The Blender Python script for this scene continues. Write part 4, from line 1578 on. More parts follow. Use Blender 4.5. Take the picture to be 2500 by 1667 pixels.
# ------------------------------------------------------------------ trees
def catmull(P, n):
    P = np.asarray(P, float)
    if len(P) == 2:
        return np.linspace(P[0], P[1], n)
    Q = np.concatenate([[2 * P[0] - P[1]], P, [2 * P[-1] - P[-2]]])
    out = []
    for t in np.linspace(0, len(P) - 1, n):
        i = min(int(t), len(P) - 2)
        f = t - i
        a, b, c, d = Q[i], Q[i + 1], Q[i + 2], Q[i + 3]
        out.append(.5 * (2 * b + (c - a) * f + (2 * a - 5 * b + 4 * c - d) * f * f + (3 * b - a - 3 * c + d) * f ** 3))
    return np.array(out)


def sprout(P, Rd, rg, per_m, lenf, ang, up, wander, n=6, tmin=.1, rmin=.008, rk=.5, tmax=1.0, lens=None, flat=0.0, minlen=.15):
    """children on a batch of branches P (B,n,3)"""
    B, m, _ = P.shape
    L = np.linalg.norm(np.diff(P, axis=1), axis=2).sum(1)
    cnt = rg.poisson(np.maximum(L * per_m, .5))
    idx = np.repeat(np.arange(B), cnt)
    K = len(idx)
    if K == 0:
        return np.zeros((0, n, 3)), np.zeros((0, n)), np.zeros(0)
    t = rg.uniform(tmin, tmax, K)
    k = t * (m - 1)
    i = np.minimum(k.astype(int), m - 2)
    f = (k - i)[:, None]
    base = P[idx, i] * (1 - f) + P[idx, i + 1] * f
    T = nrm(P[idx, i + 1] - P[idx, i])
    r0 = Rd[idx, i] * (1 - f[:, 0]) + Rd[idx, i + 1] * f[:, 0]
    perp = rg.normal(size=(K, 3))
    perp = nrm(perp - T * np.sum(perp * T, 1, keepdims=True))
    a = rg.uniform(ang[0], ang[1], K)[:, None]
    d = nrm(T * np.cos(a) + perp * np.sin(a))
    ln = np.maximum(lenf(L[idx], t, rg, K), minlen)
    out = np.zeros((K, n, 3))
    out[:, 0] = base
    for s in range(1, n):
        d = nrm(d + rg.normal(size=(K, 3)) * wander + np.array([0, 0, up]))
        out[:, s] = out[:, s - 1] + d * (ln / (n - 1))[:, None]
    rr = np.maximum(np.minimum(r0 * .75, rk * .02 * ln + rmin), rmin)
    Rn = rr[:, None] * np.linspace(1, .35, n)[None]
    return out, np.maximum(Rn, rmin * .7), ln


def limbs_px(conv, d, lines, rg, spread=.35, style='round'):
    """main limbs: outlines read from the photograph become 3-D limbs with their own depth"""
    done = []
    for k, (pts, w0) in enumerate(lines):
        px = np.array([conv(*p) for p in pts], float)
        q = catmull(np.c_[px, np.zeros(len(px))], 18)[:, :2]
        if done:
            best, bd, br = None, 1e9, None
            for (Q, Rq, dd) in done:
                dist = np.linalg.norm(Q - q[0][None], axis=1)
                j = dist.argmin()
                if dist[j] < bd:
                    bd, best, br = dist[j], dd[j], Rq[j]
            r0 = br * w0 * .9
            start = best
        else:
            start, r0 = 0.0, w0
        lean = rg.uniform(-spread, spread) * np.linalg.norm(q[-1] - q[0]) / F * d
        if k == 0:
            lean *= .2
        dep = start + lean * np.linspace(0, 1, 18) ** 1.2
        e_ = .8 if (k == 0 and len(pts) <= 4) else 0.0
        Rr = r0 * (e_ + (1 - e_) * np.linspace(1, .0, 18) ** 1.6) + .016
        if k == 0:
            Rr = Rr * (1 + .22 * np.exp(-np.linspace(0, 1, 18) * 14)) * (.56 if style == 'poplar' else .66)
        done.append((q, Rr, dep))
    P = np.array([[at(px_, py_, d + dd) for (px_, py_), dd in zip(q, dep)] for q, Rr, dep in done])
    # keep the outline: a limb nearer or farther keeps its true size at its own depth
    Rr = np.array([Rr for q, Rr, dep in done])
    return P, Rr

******

**Short problem**
Copy the data above exactly. Every line must be included.

**Correct output**
The Blender Python script for this scene continues. Write part 4, from line 1578 on. More parts follow. Use Blender 4.5. Take the picture to be 2500 by 1667 pixels.
# ------------------------------------------------------------------ trees
def catmull(P, n):
    P = np.asarray(P, float)
    if len(P) == 2:
        return np.linspace(P[0], P[1], n)
    Q = np.concatenate([[2 * P[0] - P[1]], P, [2 * P[-1] - P[-2]]])
    out = []
    for t in np.linspace(0, len(P) - 1, n):
        i = min(int(t), len(P) - 2)
        f = t - i
        a, b, c, d = Q[i], Q[i + 1], Q[i + 2], Q[i + 3]
        out.append(.5 * (2 * b + (c - a) * f + (2 * a - 5 * b + 4 * c - d) * f * f + (3 * b - a - 3 * c + d) * f ** 3))
    return np.array(out)


def sprout(P, Rd, rg, per_m, lenf, ang, up, wander, n=6, tmin=.1, rmin=.008, rk=.5, tmax=1.0, lens=None, flat=0.0, minlen=.15):
    """children on a batch of branches P (B,n,3)"""
    B, m, _ = P.shape
    L = np.linalg.norm(np.diff(P, axis=1), axis=2).sum(1)
    cnt = rg.poisson(np.maximum(L * per_m, .5))
    idx = np.repeat(np.arange(B), cnt)
    K = len(idx)
    if K == 0:
        return np.zeros((0, n, 3)), np.zeros((0, n)), np.zeros(0)
    t = rg.uniform(tmin, tmax, K)
    k = t * (m - 1)
    i = np.minimum(k.astype(int), m - 2)
    f = (k - i)[:, None]
    base = P[idx, i] * (1 - f) + P[idx, i + 1] * f
    T = nrm(P[idx, i + 1] - P[idx, i])
    r0 = Rd[idx, i] * (1 - f[:, 0]) + Rd[idx, i + 1] * f[:, 0]
    perp = rg.normal(size=(K, 3))
    perp = nrm(perp - T * np.sum(perp * T, 1, keepdims=True))
    a = rg.uniform(ang[0], ang[1], K)[:, None]
    d = nrm(T * np.cos(a) + perp * np.sin(a))
    ln = np.maximum(lenf(L[idx], t, rg, K), minlen)
    out = np.zeros((K, n, 3))
    out[:, 0] = base
    for s in range(1, n):
        d = nrm(d + rg.normal(size=(K, 3)) * wander + np.array([0, 0, up]))
        out[:, s] = out[:, s - 1] + d * (ln / (n - 1))[:, None]
    rr = np.maximum(np.minimum(r0 * .75, rk * .02 * ln + rmin), rmin)
    Rn = rr[:, None] * np.linspace(1, .35, n)[None]
    return out, np.maximum(Rn, rmin * .7), ln


def limbs_px(conv, d, lines, rg, spread=.35, style='round'):
    """main limbs: outlines read from the photograph become 3-D limbs with their own depth"""
    done = []
    for k, (pts, w0) in enumerate(lines):
        px = np.array([conv(*p) for p in pts], float)
        q = catmull(np.c_[px, np.zeros(len(px))], 18)[:, :2]
        if done:
            best, bd, br = None, 1e9, None
            for (Q, Rq, dd) in done:
                dist = np.linalg.norm(Q - q[0][None], axis=1)
                j = dist.argmin()
                if dist[j] < bd:
                    bd, best, br = dist[j], dd[j], Rq[j]
            r0 = br * w0 * .9
            start = best
        else:
            start, r0 = 0.0, w0
        lean = rg.uniform(-spread, spread) * np.linalg.norm(q[-1] - q[0]) / F * d
        if k == 0:
            lean *= .2
        dep = start + lean * np.linspace(0, 1, 18) ** 1.2
        e_ = .8 if (k == 0 and len(pts) <= 4) else 0.0
        Rr = r0 * (e_ + (1 - e_) * np.linspace(1, .0, 18) ** 1.6) + .016
        if k == 0:
            Rr = Rr * (1 + .22 * np.exp(-np.linspace(0, 1, 18) * 14)) * (.56 if style == 'poplar' else .66)
        done.append((q, Rr, dep))
    P = np.array([[at(px_, py_, d + dd) for (px_, py_), dd in zip(q, dep)] for q, Rr, dep in done])
    # keep the outline: a limb nearer or farther keeps its true size at its own depth
    Rr = np.array([Rr for q, Rr, dep in done])
    return P, Rr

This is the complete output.